Conflict requires two active parties in opposition – both sides have goals, agency, and the capacity to push back. An obstacle is passive: a locked door, a broken bridge, a storm. Obstacles create plot delay; conflict creates narrative energy because it forces characters to reveal who they are under pressure.
What are the main levels of conflict in fiction?
The classic levels are character vs. character (interpersonal), character vs. self (internal), character vs. society (systemic), character vs. nature (environmental), and character vs. fate or the supernatural. The most resonant fiction stacks multiple levels so the same scene carries conflict on more than one register at once.
Why is internal conflict harder to dramatise than external conflict?
Internal conflict takes place inside a character's mind, where there is nothing to see. Dramatising it requires externalising the stakes – through action, choice, dialogue, or physical response – without reducing it to mere explanation. A character who says “I am torn” is telling; a character who does the wrong thing for the right reason is showing.
How do you escalate conflict without tipping into melodrama?
Escalation works when it feels earned: each new pressure grows from decisions the character has already made. Melodrama happens when the writer simply raises the volume – bigger explosions, louder arguments – without grounding the increase in character logic.

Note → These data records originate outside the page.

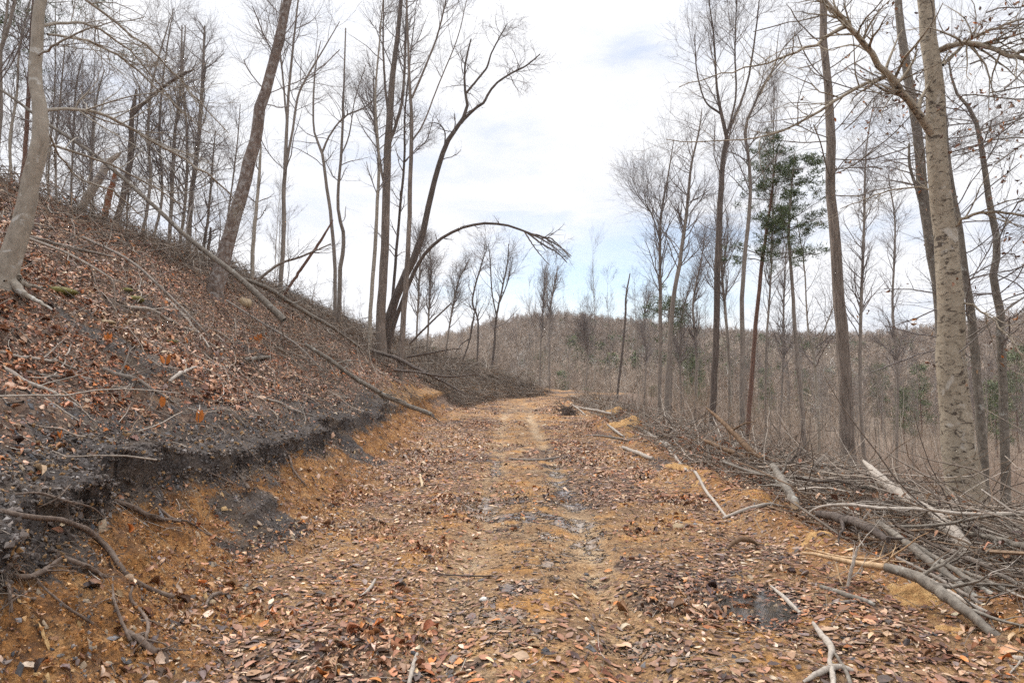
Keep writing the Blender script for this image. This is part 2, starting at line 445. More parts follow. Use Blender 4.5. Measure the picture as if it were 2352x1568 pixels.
def bark(name, c0, c1, c2, zs=.22, scale=14, bump=.02, lichen=None, bands=None):
    m, nt, b = newmat(name); B = NB(nt)
    v = B.coords(scale=(1, 1, zs)); vw = B.coords()
    n = B.noise(v, scale, 8, .68, .4)
    c = B.ramp(n, [(.28, c0), (.48, c1), (.72, c2)])
    big = B.noise(vw, 1.3, 4)
    c = B.mix(B.ramp(big, [(.35, (.35, .35, .35)), (.6, (0, 0, 0))]), c, c0)
    if bands:      # sideways scars and blotches of smooth bark
        vb = B.coords(scale=(1, 1, 2.0))
        s = B.noise(vb, bands[0], 5, .7, .8)
        c = B.mix(B.ramp(s, [(bands[1], (0, 0, 0)), (bands[1] + .07, (.9, .9, .9))]), c, bands[2])
    if lichen:
        s = B.noise(vw, lichen[0], 5, .6, .5)
        c = B.mix(B.ramp(s, [(lichen[1], (0, 0, 0)), (lichen[1] + .06, (.8, .8, .8))]), c, lichen[2])
    B.l(c, b.inputs['Base Color'])
    B.l(B.bump(n, bump, .9), b.inputs['Normal'])
    return m
M_grey = bark("grey_brown_bark", (.105, .085, .072), (.22, .185, .155), (.34, .295, .25), .16, 22, .02)
M_dark = bark("dark_furrowed_bark", (.045, .034, .029), (.105, .082, .068), (.20, .16, .135), .14, 24, .025)
M_furrow = bark("ridged_oak_bark", (.06, .047, .038), (.21, .168, .138), (.37, .31, .26), .10, 24, .05)
M_beech = bark("pale_beech_bark", (.20, .165, .12), (.33, .275, .205), (.43, .37, .285), .8, 12, .014, (3.5, .60, (.48, .44, .38)), (8, .535, (.055, .040, .030)))
M_maple = bark("pale_smooth_maple_bark", (.18, .152, .12), (.30, .26, .21), (.41, .365, .30), .5, 11, .014, (6, .58, (.48, .46, .42)), (9, .64, (.08, .065, .05)))
M_lean = bark("peeling_grey_bark", (.065, .045, .038), (.17, .125, .10), (.29, .245, .215), .35, 12, .03, (8, .52, (.30, .275, .255)), (5, .58, (.060, .032, .024)))
M_pinebark = bark("reddish_pine_bark", (.07, .040, .030), (.16, .09, .065), (.24, .16, .125), .3, 20, .02)
M_red = bark("rotten_red_wood", (.09, .035, .018), (.20, .075, .035), (.30, .14, .075), .1, 22, .02)
M_bare = bark("weathered_bare_wood", (.20, .165, .135), (.36, .31, .26), (.50, .45, .39), .05, 30, .01)
M_rawwood = bark("raw_split_wood", (.25, .15, .075), (.45, .30, .17), (.58, .43, .28), .05, 30, .01)
M_brownwood = bark("split_brown_wood", (.08, .045, .025), (.17, .105, .06), (.28, .185, .115), .05, 26, .02)
M_logbark = bark("grey_log_bark", (.075, .062, .050), (.17, .145, .118), (.30, .265, .22), .5, 20, .015, (7, .60, (.36, .35, .31)))
M_root = bark("earthy_root_bark", (.06, .042, .032), (.15, .108, .082), (.26, .20, .16), .5, 30, .01)
M_twig = bark("twig_bark", (.11, .092, .085), (.19, .16, .148), (.27, .235, .215), 1, 6, 0.002)
M_twigl = bark("pale_twig_bark", (.12, .10, .085), (.20, .17, .145), (.28, .245, .21), 1, 6, 0.002)
M_needle = attr_material("pine_needles", .6, .3, 3, .3, 0)
M_cut = bark("fresh_cut_wood", (.36, .26, .15), (.50, .38, .24), (.60, .48, .33), 1, 30, .004)

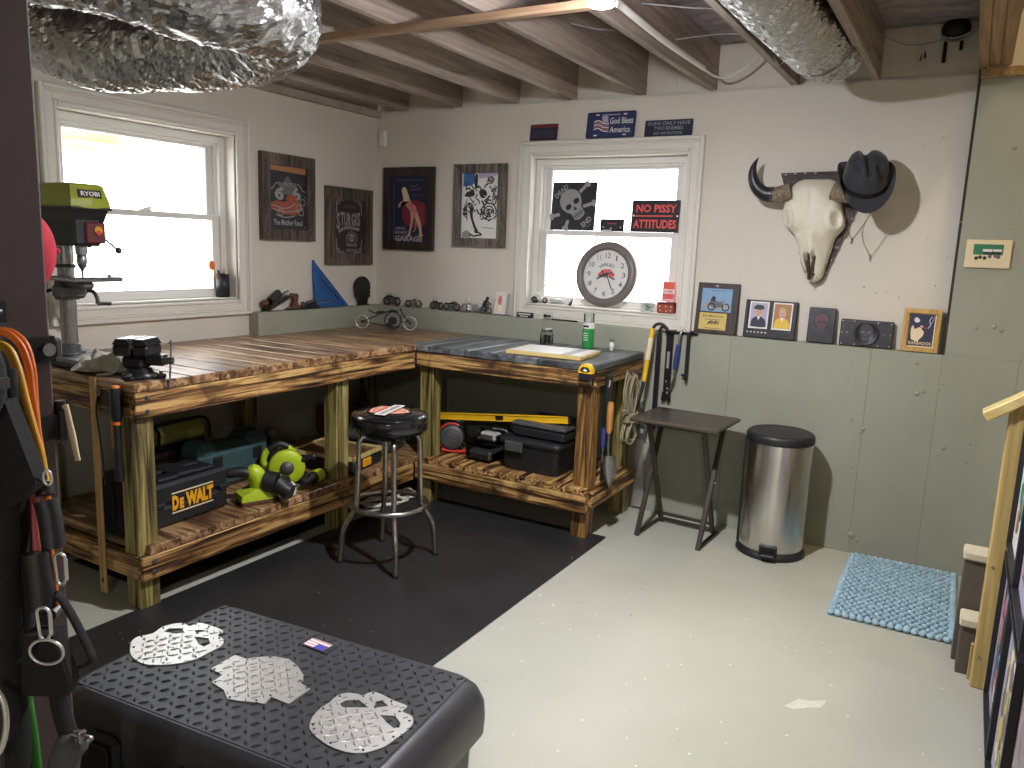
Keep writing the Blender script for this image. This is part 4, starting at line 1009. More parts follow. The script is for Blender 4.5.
t, T = lean('skull_tile', 'dark tile with a raised dull red skull on the ledge', 'plaque', 2.902, .132, .182, .012, .052, 0)
mb = MB(); mb.box(-.066, -.091, 0, .066, .091, .014, .004, T=T); stroke(mb, rr2(.112, .162, .01), .003, .014, 0, T, closed=True); part(t, 'backing', mb, 'darksteel', W=True)
mb = MB(); mb.prism(circ(0, .022, .042, .05, 24), .014, .0165, 1, T); put_skull(mb, T, 0, .015, .088, .0165, 0, 1)
for s_ in (-1, 1): stroke(mb, curve2([(s_*.05, .0), (s_*.045, -.04), (0, -.075)]), .010, .014, 1, T, .002)
part(t, 'relief', mb, ['i_maroon', 'i_black'], W=True)
t, T = lean('riveted_plaque', 'low black riveted plaque with a round skull medallion', 'plaque', 3.117, .246, .134, .014, .052, 0)
mb = MB(); mb.box(-.123, -.067, 0, .123, .067, .012, .004, T=T); part(t, 'backing', mb, 'darksteel', W=True)
mb = MB(); mb.lathe([(.060, .012), (.060, .018), (.054, .020), (.050, .016), (.001, .017)], 36, T=T); put_skull(mb, T, 0, .004, .088, .017, 0, 1)
stroke(mb, circ(-.03, 0, .072, .066, 20, R(120), R(240)), .006, .012, 0, T, .003)
part(t, 'medallion', mb, ['darksteel', 'castiron'], W=True)
mb = MB()
for x, y in ((-.114, .058), (-.06, .058), (.05, .058), (.112, .055), (-.114, 0), (.112, 0), (-.112, -.058), (-.05, -.058), (.06, -.058), (.112, -.056), (.085, 0), (-.09, 0)): mb.lathe([(.0032, .012), (.0025, .0145), (.0005, .015)], 8, T=T @ Matrix.Translation((x, y, 0)))
part(t, 'rivet_heads', mb, 'i_white', W=True)
t, T = lean('framed_print', 'honey wood framed BARBADOS print with a hand and smoke', 'picture frame', 3.360, .163, .208, .022, .050, 0)
mb = MB(); miter(mb, T, .163, .208, .022, 0, .026); part(t, 'frame', mb, 'goldframe', W=True)
mb = MB(); mb.box(-.06, -.083, .004, .06, .083, .010, mi=5, T=T); mb.box(-.054, -.076, .010, .054, .078, .0106, mi=0, T=T)
mb.prism([(p[0], p[1]) for p in circ(-.022, .05, .013, .013, 14, R(100), R(350))]+[(-.013, .054)], .0106, .0114, 1, T)
mb.prism(curve2([(-.04, -.045), (-.045, -.01), (-.042, .018), (-.034, .02), (-.03, .006), (-.015, .012), (.0, .024), (.008, .018), (.0, .008), (.012, -.005), (.01, -.025), (-.005, -.045), (-.012, -.055), (-.04, -.045)], 3), .0106, .0116, 2, T)
stroke(mb, [(-.01, .016), (.028, .012)], .004, .0116, 3, T); stroke(mb, curve2([(.028, .012), (.038, .03), (.032, .048), (.04, .07)]), .005, .0106, 4, T); stroke(mb, curve2([(.036, .03), (.046, .05), (.05, .07)]), .003, .0108, 4, T)
text(mb, 'BARBADOS', 0, -.062, .098, .015, T, 2, .0106, .0006, .01); stroke(mb, [(-.045, -.072), (.035, -.072)], .002, .0106, 6, T)
part(t, 'print', mb, ['i_navy', 'i_white', 'i_cream', 'i_rust', 'i_lav', 'i_cream', 'i_brick'], W=True)
T = frameM((3.594, 0, 1.550), (1, 0, 0), (0, 0, 1)); t = thing('photo_canvas', 'small cream matted photo hung alone on the grey concrete wall', 'picture frame', (3.594, 0, 1.55))
mb = MB(); mb.box(-.091, -.064, 0, .091, .064, .014, .003, T=T); part(t, 'mat_board', mb, 'i_cream', W=True)
mb = MB(); mb.box(-.060, -.028, .014, .058, .044, .0148, mi=0, T=T); mb.box(-.060, -.040, .014, .058, -.004, .0152, mi=1, T=T)
mb.box(-.022, .010, .0148, .015, .022, .0156, mi=2, T=T); mb.box(.018, .012, .0148, .052, .022, .0156, mi=2, T=T); mb.box(-.02, -.002, .0150, .05, .010, .0158, mi=3, T=T)
for x, y in ((-.045, -.02), (-.03, -.015), (-.012, -.018), (.008, -.01), (.03, -.008), (.042, -.012)): mb.prism(circ(x, y, .008, .009, 8), .0152, .0162, 3 if x < 0 else 4, T)
part(t, 'photo', mb, ['i_green', 'i_cream', 'i_white', 'i_dark', 'i_mid'], W=True)
# corner sensor
mb = MB(); T = backM(-.018, 2.190); mb.box(-.03, -.055, 0, .03, .055, .03, .008, T=T); mb.box(-.02, -.01, .03, .02, .03, .034, .004, T=T)
single('wall_sensor', mb, 'white', 'small white sensor box high in the wall corner', 'sensor', (-.018, .08, 2.19), W=True)
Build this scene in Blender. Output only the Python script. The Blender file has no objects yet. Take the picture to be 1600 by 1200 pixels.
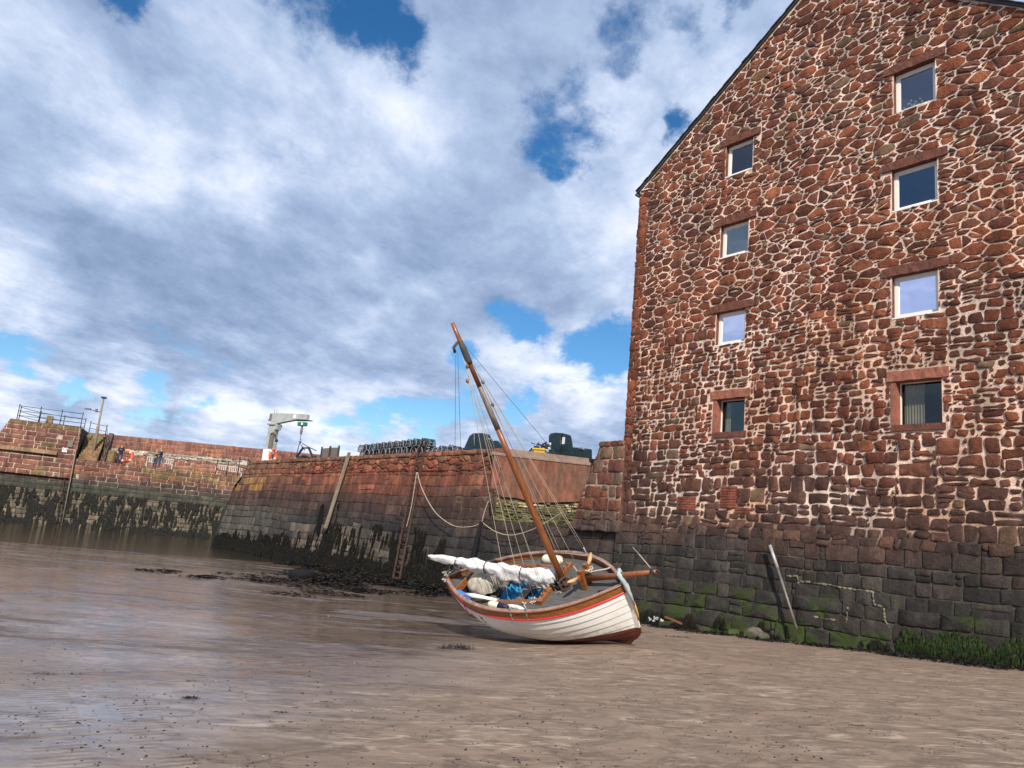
import bpy, math, random
from mathutils import Vector, Matrix, noise
R = math.radians
random.seed(7)
sc = bpy.context.scene
C = sc.collection

# ------------------------------------------------------------------ camera, sky, sun, exposure
EYE = Vector((0, 0, 1.6))
FPX = 1202.0
_r, _p = R(5.416), R(11.513)
_U = Vector((math.cos(_p)*math.sin(_r), math.cos(_p)*math.cos(_r), -math.sin(_p)))
_F = Vector((-math.sin(_p)*math.sin(_r), -math.sin(_p)*math.cos(_r), -math.cos(_p)))
_R = _F.cross(_U)
WC = Matrix((_R, _F, _U))            # world <- camera
cam = bpy.data.objects.new('camera', bpy.data.cameras.new('camera'))
C.objects.link(cam)
cam.matrix_world = Matrix.Translation(EYE) @ WC.to_4x4()
cam.data.sensor_width = 36; cam.data.lens = FPX/1600*36
cam.data.clip_start = 0.1; cam.data.clip_end = 5000
sc.camera = cam
sc.view_settings.view_transform = 'Standard'; sc.view_settings.look = 'None'
sc.view_settings.exposure = 0.2; sc.view_settings.gamma = 1

def ray(x, y): return WC @ Vector(((x-800)/FPX, -(y-600)/FPX, -1))
def atY(x, y, Y): v = ray(x, y); return EYE + v*(Y/v.y)
def atZ(x, y, h): v = ray(x, y); return EYE + v*((h-1.6)/v.z)

SUN = Vector((0.06*math.cos(R(35)), -0.998*math.cos(R(35)), math.sin(R(35)))).normalized()
sl = bpy.data.objects.new('sun', bpy.data.lights.new('sun', 'SUN')); C.objects.link(sl)
sl.data.energy = 5.0; sl.data.angle = R(0.6); sl.data.color = (1, .93, .82)
sl.rotation_euler = SUN.to_track_quat('Z', 'Y').to_euler()

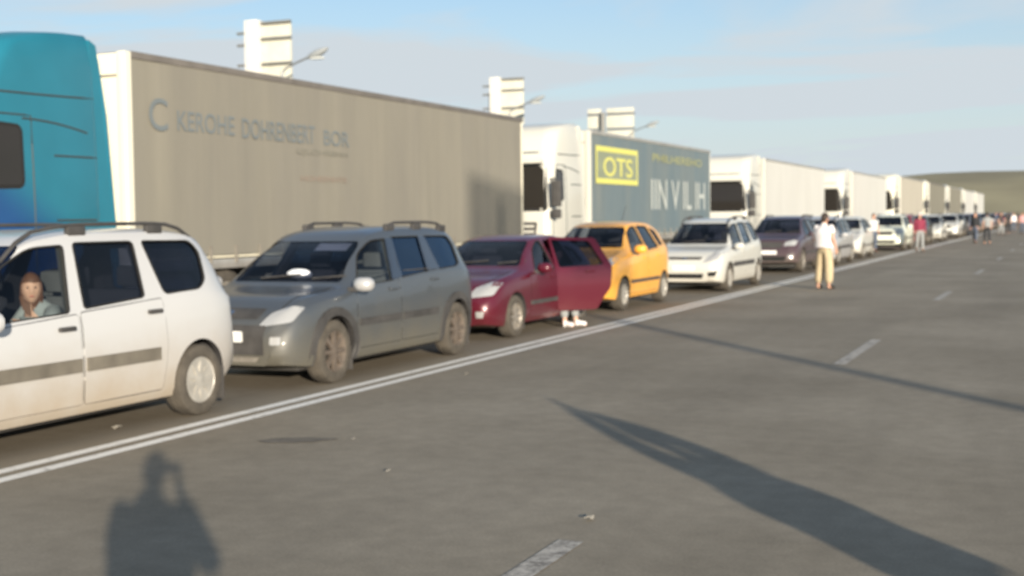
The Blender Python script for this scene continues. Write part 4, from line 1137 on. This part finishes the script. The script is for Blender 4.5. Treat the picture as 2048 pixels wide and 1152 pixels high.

The rule is to escalate the personal stakes, not just the external danger.
What is the “letting the protagonist off the hook” failure?
This is when conflict resolves too easily – the antagonist backs down without good reason, circumstance conveniently removes the obstacle, or the protagonist succeeds without paying a real price. It drains narrative credibility because readers sense that the writer flinched. Every resolution should cost the protagonist something meaningful.